Yedlin had created interactive lighting schemes before, but this was his first time doing so with LEDs. “That’s what allowed us to do unbelievably complex stuff,” he says. “We could have light changing faster and in more complex ways then we ever could have before. It was also possible to re-program faster. We did a lot of work to make sure I had scripts written, but I could also very quickly render completely new versions. For example, if we had a barrel roll, a hemisphere where half is black and half is white, but aesthetically it doesn’t look right and I want to really feel it spinning, I can re-render in one minute to make it a lot of blades rather than the hemispheres.”
The ease and efficiency of making changes allowed the crew freedom to do things they were not able to do before, like replacing colors in specific directions. “For example, if you’ve got an orange explosion light that’s trying to overpower the other lights, the SkyPanel itself can change from the other color to the orange so nothing is overpowering. We were able to get changes of complexity and intensity that we usually just cannot get conventionally – and make those changes on the fly in pretty easy ways.”

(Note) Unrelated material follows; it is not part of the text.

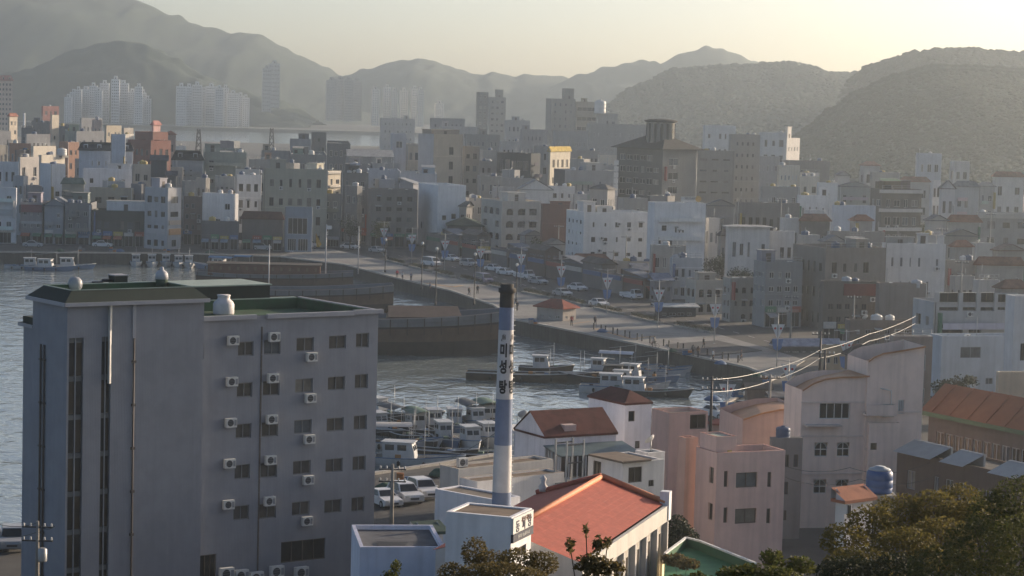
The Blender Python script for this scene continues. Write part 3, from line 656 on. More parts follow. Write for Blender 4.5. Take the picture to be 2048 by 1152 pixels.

X,Y Mode (also called Mode 18) was not available in the SkyPanel at the time of the shoot. Using the familiar CIE 1931 color space chromaticity diagram, this protocol allows users to select x and y coordinates to produce a particular color within that color space. Says the DP, “We did the movie before the SkyPanels had X,Y Mode. If Mode 18 had existed at that time, we would have used that instead of HSI, it has all the advantage and more of HSI. It’s got all the great things about HSI plus two additional advantages: it would have made our R&D more streamlined (since the chromaticity coordinates are tied to a universal standard instead of just to an internal single-use unit of measure) and it allows for simple crossfading between colors (as opposed to taking a circuitous route) for the colors to not pop en route from the start to finish color.”
Prep played an important role in making the lighting work so smoothly, says Yedlin, who says “continuous prep” lasted for five or six months, after an on-again, off-again period of several months. “`The Last Jedi` had the most useful prep of any movie I have ever done,” he says. “Everything from being able to talk to the production designer Rick Heinrichs and his set designers about where the lights would be in the set…That was especially important because we were going to be in a completely closed set where you can see all the walls, so we couldn’t have something in the ceiling, for example. The shape of the lights had to be designed with the set designer.”